I singoli estratti, “Uptown” e “Dirty Mind”, vendono poco ma l’album si attesterà attorno alle 400.000 copie, risultato notevole considerata la pressoché totale assenza di supporto promozionale da parte delle radio americane. Ciò portò Prince a concedere quante più interviste possibili. Saranno le ultime, almeno fino al 1985.

In questo contesto accade tuttavia un fenomeno curioso (e voluto): il pubblico inizia a considerare Prince come autore e performer, e non più solo come un nome legato alla hit del momento (come avvenuto l’anno precedente grazie allo straordinario e improvviso successo di “I Wanna Be Your Lover”. I concerti, pur se in club o locali in grado di ospitare dalle tre alle quattromila persone, vanno tutti sold-out e in questo giocherà un ruolo fondamentale il passaparola del pubblico.

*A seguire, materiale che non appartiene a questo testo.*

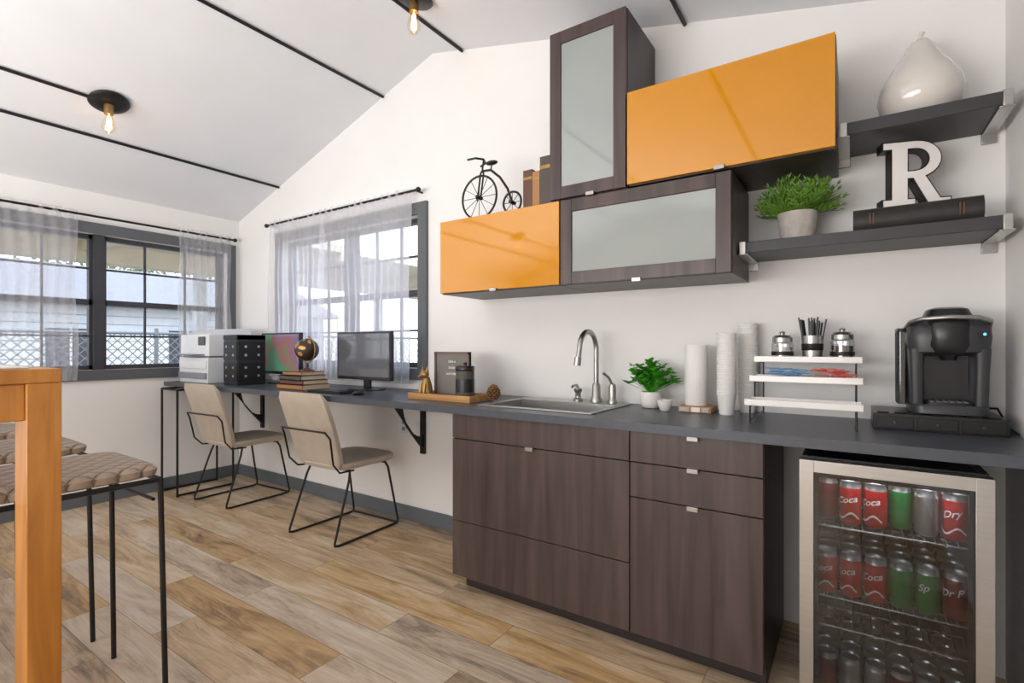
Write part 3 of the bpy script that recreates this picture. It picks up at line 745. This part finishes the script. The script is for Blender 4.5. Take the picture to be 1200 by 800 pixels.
b.tube([(bc[0]+.02,yb,z0+.26),(bc[0]+.03,yb,z0+.325)], .005, 'blackm')
b.tube([(bc[0]-.035,yb-.06,z0+.32),(bc[0]+.01,yb-.045,z0+.325),(bc[0]+.03,yb,z0+.328),(bc[0]+.01,yb+.045,z0+.325),(bc[0]-.035,yb+.06,z0+.32)], .006, 'blackm')
b.ball((bc[0]+.085,yb,z0+.298), .03, 'blackm', (1.25,.7,.4)); b.tube([(bc[0]+.085,yb,z0+.29),(bc[0]+.08,yb,z0+.255)], .004, 'blackm')
b.tube([(bc[0],yb-.03,bc[1]),(bc[0]+.012,yb-.03,bc[1]-.03)], .004, 'blackm')
b.done('penny_farthing_model')
b = B()
x = -1.40
for (w,h,m) in ((.055,.20,'bk1'),(.045,.185,'bk2'),(.07,.25,'bk4')):
    b.box(x,x+.004,2.18,2.34,1.9085,1.9085+h,m).box(x+w-.006,x+w-.002,2.18,2.34,1.9085,1.9085+h,m).box(x,x+w-.002,2.176,2.182,1.9085,1.9085+h,m)
    b.box(x+.004,x+w-.006,2.184,2.335,1.912,1.9085+h-.004,'pages'); b.box(x,x+w-.002,2.174,2.177,1.9085+h*.75,1.9085+h*.82,'gold'); x += w
b.done('book_row')

# desk items
b = B()
b.box(-4.79,-4.27,2.0,2.42,.9155,1.12,'whitep').box(-4.78,-4.28,1.985,2.0,.95,1.0,'greyp').box(-4.77,-4.29,1.99,2.0,1.03,1.10,'whitep')
b.box(-4.77,-4.31,2.03,2.42,1.12,1.135,'greyp').box(-4.79,-4.27,2.01,2.42,1.135,1.31,'whitep').box(-4.72,-4.34,1.93,2.01,1.14,1.15,'greyp')
b.hexa([(-4.74,2.03,1.31),(-4.32,2.03,1.31),(-4.32,2.38,1.31),(-4.74,2.38,1.31),(-4.74,2.10,1.35),(-4.32,2.10,1.35),(-4.32,2.36,1.365),(-4.74,2.36,1.365)],'whitep')
b.box(-4.45,-4.33,2.002,2.01,1.22,1.29,'black')
b.v = [(-4.725+(X+4.79)*.93, Y-.03, Z) for X,Y,Z in b.v]
b.done('office_printer', bevel=.006)
b = B(); b.box(-4.05,-3.85,2.0,2.22,.9155,1.30,'black')
for z in (.95,1.11):
    b.box(-4.045,-3.855,1.994,2.0,z-.005+.0,z+.14,'blackm').box(-3.85,-3.844,2.006,2.214,z-.005,z+.14,'blackm')
    for dz in (.035,.1):
        for i in range(2):
            b.cyl((-4.00+i*.1,1.994,z+dz),(-4.00+i*.1,1.990,z+dz),.010,'alu',seg=12); b.cyl((-3.844,2.06+i*.1,z+dz),(-3.840,2.06+i*.1,z+dz),.010,'alu',seg=12)
b.box(-4.05,-3.85,1.994,2.22,1.262,1.30,'blackm')
b.done('desktop_organizer', bevel=.002)
def monitor(cx, y, w, z0, z1, sm, rz):
    b = B()
    b.box(-w/2,w/2,-.012,.018,z0,z1,'black').box(-w/2+.012,w/2-.012,-.0135,-.0122,z0+.022,z1-.012,sm)
    b.box(-.12,.12,.01,.035,z0+.08,z1-.06,'black').box(-.03,.03,.02,.04,.925,z0+.15,'black')
    b.loft([(0,.02,.9155,.12,.09),(0,.02,.922,.12,.09),(0,.02,.926,.11,.08)],'black')
    b.done('computer_monitor', loc=(cx,y,0), rz=rz, bevel=.002)
monitor(-3.81,2.33,.53,.99,1.32,'scr',.0); monitor(-2.75,2.28,.54,.985,1.31,'scroff',.0)
b = B(); b.box(-2.93,-2.60,1.97,2.09,.9155,.927,'black')
for r in range(4):
    for k in range(14): b.box(-2.922+k*.0228,-2.922+k*.0228+.019,1.976+r*.028,1.976+r*.028+.023,.927,.932,'blackm')
b.done('keyboard'); b = B(); b.ball((-2.50,2.03,.9155+.011),.03,'black',(.95,1.5,.5)); b.v = [(x,y,max(z,.9156)) for x,y,z in b.v]; b.done('computer_mouse')
b = B(); z = .9155
for (x0,x1,y0,y1,h,m) in ((-3.36,-3.06,2.02,2.24,.035,'bk2'),(-3.34,-3.07,2.03,2.23,.03,'bk1'),(-3.33,-3.08,2.02,2.22,.032,'bk4'),(-3.32,-3.10,2.04,2.22,.025,'bk2')):
    b.box(x0,x1,y0,y1,z,z+.004,m).box(x0,x1,y0,y1,z+h-.004,z+h,m).box(x0,x1,y0,y0+.005,z,z+h,m).box(x0+.004,x1-.004,y0+.005,y1-.003,z+.004,z+h-.004,'pages'); z += h
b.done('book_stack')
b = B(); gx, gy, gz = -3.17, 2.13, z+.0005
b.lathe(gx,gy,[(.05,0),(.052,.006),(.03,.014),(.012,.025),(.009,.06)],'bk1',24,gz)
b.tube([(gx+.092*math.cos(math.radians(a)),gy,gz+.15+.092*math.sin(math.radians(a))) for a in range(-110,90,12)], .004, 'gold', 8)
b.ball((gx,gy,gz+.15),.08,'globe',seg=32,rings=20)
for (la,lo,s,q) in ((30,-100,.6,.8),(10,-60,.35,.6),(-20,-70,.4,.5),(45,-20,.5,.4),(0,-140,.3,.5),(60,-60,.4,.3),(-40,-110,.3,.3)):
    la, lo = math.radians(la), math.radians(lo); vs = []
    for k in range(14):
        t_ = 2*math.pi*k/14; rr = 1+random.uniform(-.25,.25); a = la+.5*s*rr*math.sin(t_); c = lo+.5*q*rr*math.cos(t_)
        vs.append((gx+.0812*math.cos(a)*math.cos(c), gy+.0812*math.cos(a)*math.sin(c), gz+.15+.0812*math.sin(a)))
    vs.append((gx+.083*math.cos(la)*math.cos(lo), gy+.083*math.cos(la)*math.sin(lo), gz+.15+.083*math.sin(la)))
    b.add(vs, [(k,(k+1)%14,14) for k in range(14)], 'land')
b.done('desk_globe')
b = B(); b.box(-2.10,-1.65,2.05,2.25,.9155,.925,'tray')
b.box(-2.10,-1.65,2.05,2.06,.925,.95,'tray').box(-2.10,-1.65,2.24,2.25,.925,.95,'tray').box(-2.10,-2.09,2.06,2.24,.925,.95,'tray').box(-1.66,-1.65,2.06,2.24,.925,.95,'tray')
b.done('wooden_tray', bevel=.002)
b = B(); x0, x1, y, z0_, z1_ = -2.04, -1.78, 2.205, .9255, 1.18
b.box(x0,x1,y+.008,y+.022,z0_,z1_,'felt')
w = .012
b.box(x0,x0+w,y,y+.022,z0_,z1_,'frame').box(x1-w,x1,y,y+.022,z0_,z1_,'frame').box(x0,x1,y,y+.022,z0_,z0_+w,'frame').box(x0,x1,y,y+.022,z1_-w,z1_,'frame')
for i, s in enumerate(('take a','break','and relax')): b.text(s, .022, lambda u,v,i=i: ((x0+x1)/2+u, y+.006, 1.125-i*.035+v), 'paper')
b.done('letter_board')
b = B(); b.lathe(-1.745,2.13,[(.045,0),(.05,.003),(.05,.15),(.047,.155)],'bk4',28,.9255); b.lathe(-1.745,2.13,[(.051,0),(.052,.003),(.052,.02),(.048,.026),(.01,.027),(.009,.034),(.012,.042),(.003,.046)],'black',28,1.08)
b.lathe(-1.745,2.13,[(.0505,.04),(.0515,.041),(.0515,.11),(.0505,.111)],'black',28,.9255); b.done('storage_canister')
b = B(); x, y, z = -2.035, 2.125, .9255
b.lathe(x,y+.01,[(.03,0),(.034,.01),(.036,.035),(.03,.07),(.022,.095),(.018,.11)],'gold',20,z)
b.ball((x,y-.008,z+.125),.026,'gold',(1.1,1.0,.85),16,10); b.cyl((x,y-.025,z+.12),(x,y-.058,z+.112),.014,'gold',.004,seg=12)
for s in (-1,1):
    b.cyl((x+s*.016,y-.004,z+.138),(x+s*.022,y,z+.178),.011,'gold',.001,seg=8)
    b.tube([(x+s*.016,y-.02,z+.07),(x+s*.016,y-.028,z+.012),(x+s*.016,y-.038,z+.0085)],.008,'gold')
    b.ball((x+s*.026,y+.008,z+.022),.02,'gold',(.7,1.2,1),12,8)
b.tube([(x+.025,y+.03,z+.012),(x+.045,y+.015,z+.014),(x+.045,y-.015,z+.014)],.010,'gold'); b.done('fox_figurine')
b = B()
for k in range(7):
    for i in range(9):
        a = i*6.283/9+k*.35; r = .032*math.sin(math.pi*(k+1.4)/8.6); zz = .93+k*.011
        b.ball((-1.605+r*math.cos(a),2.2+r*math.sin(a),zz),.009,'cone',(1,1,.7),8,5)
b.lathe(-1.605,2.2,[(.01,0),(.022,.02),(.022,.05),(.006,.085)],'cone',12,.9225); b.done('pinecone')
b = B(); b.box(-2.66,-2.59,YW-.006,YW-.0005,.60,.71,'whitep').box(-2.64,-2.61,YW-.008,YW-.006,.665,.69,'greyp').box(-2.64,-2.61,YW-.008,YW-.006,.62,.645,'greyp'); b.done('wall_outlet')

# ------------------------------------------------------------------ lights / world
def area(name, loc, tgt, sx, sy, e, col=(1,1,1)):
    L = bpy.data.lights.new(name,'AREA'); L.shape = 'RECTANGLE'; L.size = sx; L.size_y = sy; L.energy = e; L.color = col
    o = bpy.data.objects.new(name, L); sc.collection.objects.link(o); o.location = loc
    o.rotation_euler = (Vector(tgt)-Vector(loc)).to_track_quat('-Z','Y').to_euler(); return o
area('rear_fill_light', (-2.0,-2.9,1.35), (-2.3,2.5,1.5), 3.8, 1.4, 90, (1,.99,.98))  # added fill behind the camera, not a fixture of the room
area('ceiling_fill_light', (-2.6,-1.3,1.25), (-2.8,-.2,3.2), 3.4, 1.2, 76, (1,.995,.99))  # added upward fill that brightens the ceiling, no such lamp in the room
S = bpy.data.lights.new('sun','SUN'); S.energy = 3; S.angle = .03; S.color = (1,.96,.9)
o = bpy.data.objects.new('sun', S); sc.collection.objects.link(o); o.rotation_euler = Vector((-.6,.35,-1)).to_track_quat('-Z','Y').to_euler()
w = bpy.data.worlds.new('sky'); sc.world = w; w.use_nodes = True; nt = w.node_tree; bg = nt.nodes['Background']
tc = nt.nodes.new('ShaderNodeTexCoord'); sp = nt.nodes.new('ShaderNodeSeparateXYZ'); r = nt.nodes.new('ShaderNodeValToRGB')
r.color_ramp.elements[0].position = 0; r.color_ramp.elements[0].color = (.88,.92,1,1); r.color_ramp.elements[1].position = .6; r.color_ramp.elements[1].color = (.6,.75,1,1)
nt.links.new(tc.outputs['Generated'], sp.inputs[0]); nt.links.new(sp.outputs[2], r.inputs[0]); nt.links.new(r.outputs[0], bg.inputs[0]); bg.inputs[1].default_value = 2.9

# ------------------------------------------------------------------ camera
c = bpy.data.cameras.new('camera'); c.sensor_width = 36; c.lens = 592/1200*36; c.shift_y = 6/1200; c.clip_start = .05
o = bpy.data.objects.new('camera', c); sc.collection.objects.link(o); o.location = (0,0,1.21); o.rotation_euler = (math.pi/2, 0, math.radians(34.02))
sc.camera = o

Dulcis in fundo, tra i fan cominciano a spuntare anche “visi pallidi” ovvero bianchi…

Il “Dirty Mind Tour” apre a Buffalo il 4 dicembre 1980 con Teena Marie come guest star di supporto e prosegue per tutti gli States fino all’aprile del 1981. Lo show, ancora lontano dalla faraonica spettacolarità dei tour di 1999 e Purple Rain, è comunque rifinito fin nei minimi dettagli e costruito per far brillare al massimo il talento stupefacente di Prince. Per trovare paragoni opportuni, la critica tirò, a giusta ragione, in ballo Hendrix, James Brown e Sly Stone.

Le influenze punk e new wave penetrarono anche nel look: Dex Dickerson si presentava sul palco coi capelli color arancione e camicette (o magliette) tenute insieme da spille da balia, mentre Matt “Dr.” Fink, abbigliato da chirurgo con tanto di mascherina sulla bocca, coi suoi movimenti robotici sembrava fare il verso ai Devo.

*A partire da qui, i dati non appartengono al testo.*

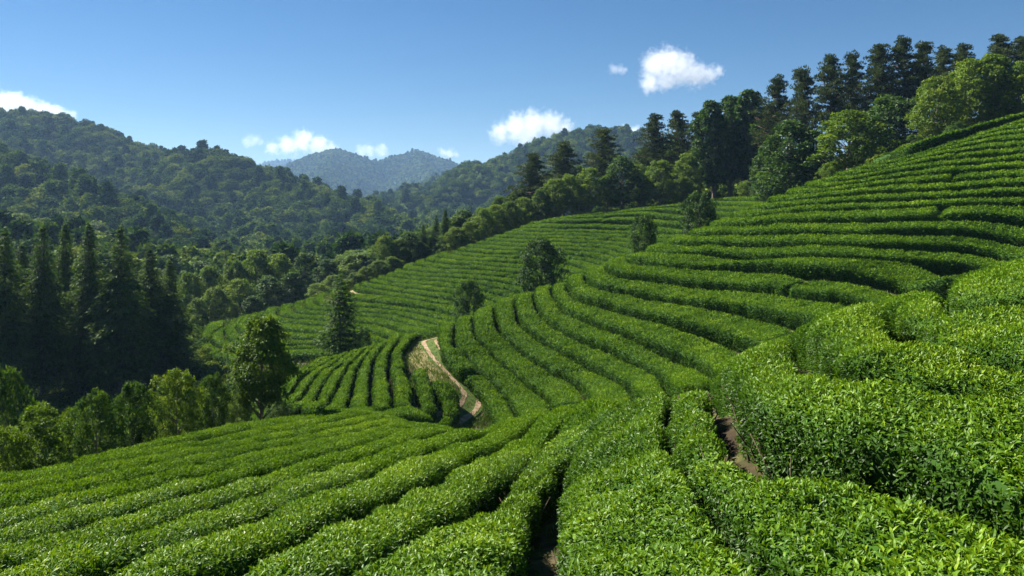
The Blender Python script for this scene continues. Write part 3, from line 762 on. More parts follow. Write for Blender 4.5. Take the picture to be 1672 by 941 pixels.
PROT = {
 'broad': [broadleaf('broad1', M_BROAD, seed=1), broadleaf('broad2', M_BROAD, R=3.6, n_clump=105, seed=2), broadleaf('broad3', M_BROAD, R=2.9, base=.12, seed=3)],
 'lime': [broadleaf('lime1', M_LIME, R=3.4, rz=.11, seed=11), broadleaf('lime2', M_LIME, R=3.0, rz=.12, base=.14, seed=12), broadleaf('lime3', M_LIME, R=3.7, rz=.11, seed=13)],
 'dark': [broadleaf('dark1', M_DARK, R=3.3, base=.14, n_clump=100, seed=21), broadleaf('dark2', M_DARK, R=2.8, base=.12, n_clump=95, seed=22)],
 'tall': [broadleaf('tall1', M_DARK, R=2.0, base=.14, n_clump=90, per=95, prof=1.05, rz=.2, seed=31), broadleaf('tall2', M_DARK, R=2.2, base=.16, n_clump=90, per=95, rz=.2, seed=32)],
 'cedar': [cedar('cedar1', M_CEDAR, R=2.9, seed=1), cedar('cedar2', M_CEDAR, R=3.1, seed=2, base=.14), cedar('cedar3', M_CEDAR, R=2.6, seed=3, base=.16)],
 'pine': [pine('pine1', R=2.9, n_br=88, base=.40, seed=1), pine('pine2', R=3.2, n_br=92, base=.36, seed=2), pine('pine3', R=2.7, n_br=74, base=.46, seed=3), pine('pine4', R=3.0, n_br=80, base=.42, seed=4)],
 'shrub': [broadleaf('shrub1', M_BROAD, H=4, R=2.1, base=.06, n_clump=85, per=100, ls=.15, rz=.15, prof=1.25, seed=41), broadleaf('shrub2', M_DARK, H=4, R=2.0, base=.06, n_clump=85, per=100, ls=.15, rz=.15, prof=1.25, seed=42), broadleaf('shrub3', M_LIME, H=4, R=2.0, base=.08, n_clump=70, per=85, ls=.16, rz=.11, prof=1.2, seed=43)],
 'lone': [broadleaf('lone1', M_BROAD, H=5, R=1.9, base=.27, n_clump=120, per=110, ls=.15, rz=.13, prof=.95, seed=51), broadleaf('lone2', M_DARK, H=5, R=2.2, base=.12, n_clump=80, per=130, ls=.18, rz=.16, prof=1.3, seed=52)],
 'sparse': [cedar('sparse1', M_CEDAR, H=8, R=1.5, levels=17, seed=9, base=.14, power=.4, dens=.9)],
}
PH = {'broad': 10, 'lime': 10, 'dark': 10, 'tall': 10, 'cedar': 15, 'pine': 13, 'shrub': 4, 'lone': 5, 'sparse': 8}
PR = {'broad': 3.3, 'lime': 3.4, 'dark': 3.1, 'tall': 2.1, 'cedar': 2.9, 'pine': 2.75, 'shrub': 2.1, 'lone': 2.1, 'sparse': 1.35}
NAMES = {'broad': 'broadleaf_tree', 'lime': 'broadleaf_tree', 'dark': 'broadleaf_tree', 'tall': 'broadleaf_tree', 'cedar': 'cedar_tree', 'pine': 'pine_tree', 'shrub': 'shrub', 'lone': 'broadleaf_tree', 'sparse': 'conifer_tree'}
TR = random.Random(5)
def plant(kind, px, Y, top, label, width=None, var=None, cat='tree', group=None, sink=.0):
    """one tree: column, distance, picture row of its tip, crown width in px"""
    vs = PROT[kind]; tm, cm = vs[var if var is not None else TR.randrange(len(vs))]
    X = (px - CX) / F * Y; gz = float(ground(X, Y)[0]) - sink
    Ht = (HY - top) * Y / F - gz
    sz = Ht / PH[kind]
    sx = sz if width is None else (width * Y / F / 2) / PR[kind]
    r = empty(NAMES[kind], (X, Y, gz)); r.scale = (sx, sx, sz); r.rotation_euler = (0, 0, TR.uniform(0, 6.28))
    for nme, me in (('trunk', tm), ('crown', cm)):
        o = bpy.data.objects.new(nme, me); COL.objects.link(o); o.parent = r
    tag(r, label, cat, group)
    return r

# -- tall cedars at the left
for i, (px, Y, top, wd, v, t) in enumerate([
    (8, 69, 378, 110, 0, 'dark tall cedar cut by the left picture border'), (70, 71, 371, 102, 1, 'second dark tall cedar from the left border, with a pale trunk foot'), (107, 77, 366, 98, 2, 'dark cedar set back between the second and fourth in the left stand'),
    (145, 73, 368, 106, 0, 'dark tall cedar in the middle of the left stand'), (197, 72, 373, 116, 1, 'dark tall cedar standing a little apart, right of the middle of the stand'), (245, 76, 408, 110, 2, 'shorter dark cedar, second from the right end of the left stand'),
    (277, 78, 427, 98, 0, 'shortest dark cedar at the right end of the left stand'), (35, 82, 400, 106, 2, 'dark cedar half hidden behind the two leftmost cedars'), (222, 84, 425, 106, 1, 'dark cedar half hidden behind the gap right of the tall middle cedars'), (-45, 70, 375, 106, 1, 'dark cedar just outside the left picture border')]):
    plant('cedar', px, Y, top, t, wd, v, group='cedars in the left hollow')

# -- shrubs and small trees along the lower left field edge
for px, Y, top, wd, k, v, t in [
    (70, 21, 654, 108, 'shrub', 2, 'small yellow-green tree beside the lower left field edge'),
    (5, 20.2, 690, 80, 'shrub', 2, 'low yellow-green shrub at the left picture border'),
    (8, 32, 598, 90, 'shrub', 1, 'dark round shrub under the cedars at the left border'),
    (158, 23.4, 634, 86, 'shrub', 1, 'dark bushy shrub right of the small yellow-green tree'),
    (216, 25.2, 620, 78, 'shrub', 1, 'leafy dark shrub, middle one of the field edge shrubs'),
    (288, 28, 598, 92, 'shrub', 0, 'large rounded pale green shrub by the field edge'),
    (348, 30.8, 606, 62, 'shrub', 1, 'loose dark green shrub between the rounded shrub and the lone dark tree'),
    (388, 33.2, 632, 56, 'shrub', 0, 'low green shrub at the foot of the lone dark tree'),
    (330, 37, 632, 60, 'shrub', 1, 'low dark shrub behind the loose dark green shrub'),
    (250, 36, 640, 70, 'shrub', 1, 'low dark shrub in the shade below the cedars'),
    (120, 31, 660, 70, 'shrub', 0, 'low green shrub in the shade behind the small yellow-green tree'),
    (456, 39, 644, 46, 'shrub', 1, 'small dark shrub right of the lone dark tree'),
]:
    plant(k, px, Y, top + 9, t, wd, v, 'shrub', 'shrubs along the lower left field')
plant('lone', 427, 34, 521, 'lone dark broadleaf tree with a bare trunk beside the lower left field', 122, 0)
plant('sparse', 556, 63, 456, 'slender dark conifer standing behind the knoll', 60, 0)
plant('shrub', 592, 66, 540, 'small dark bush right of the slender conifer', 40, 1, 'bush')
plant('lone', 884, 74, 393, 'round dark tree at the left end of the brow of the right hill', 72, 1)
plant('lone', 766, 70, 461, 'small round dark tree low in the hollow behind the dirt track', 48, 1)
plant('lone', 1052, 76, 355, 'small round tree above the brow, between the two larger round trees', 46, 1)
plant('lone', 1140, 80, 318, 'round leafy tree below the belt of woods, upper one above the brow', 60, 1)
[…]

L’album e soprattutto il tour suscitarono curiosità e interesse e contribuirono ad allargare il pubblico di Prince ben oltre i confini del soul e della disco. Il seme per il tanto anelato “attraversamento” delle barriere razziali è stato piantato. Nei tre anni successivi, da quel seme germoglierà un giardino che porterà Prince sulla vetta del mondo.

 

[1] Fu proprio una canzone di Prince, “Darling Nikki”, tratta da Purple Rain del 1984, a scatenare le ire di “Tipper”.

[2] A questo proposito, cercatevi sul web l’audizione al Senato tenutasi il 19 settembre 1985 sul tema PMRC e godetevi l’intervento di Frank Zappa

[3] Nell’estate del 1981 la disputa si trasforma in rottura insanabile: il bassista lascia la band e viene rimpiazzato da Brown Mark.

[4] Per ovvi motivi di spazio, non è possibile qui riportare tutti i testi; il mio consiglio è tuttavia quello di recuperarli e leggerli mentre si ascolta l’album, prestando molta attenzione alle sottolineature musicali e all’interpretazione vocale.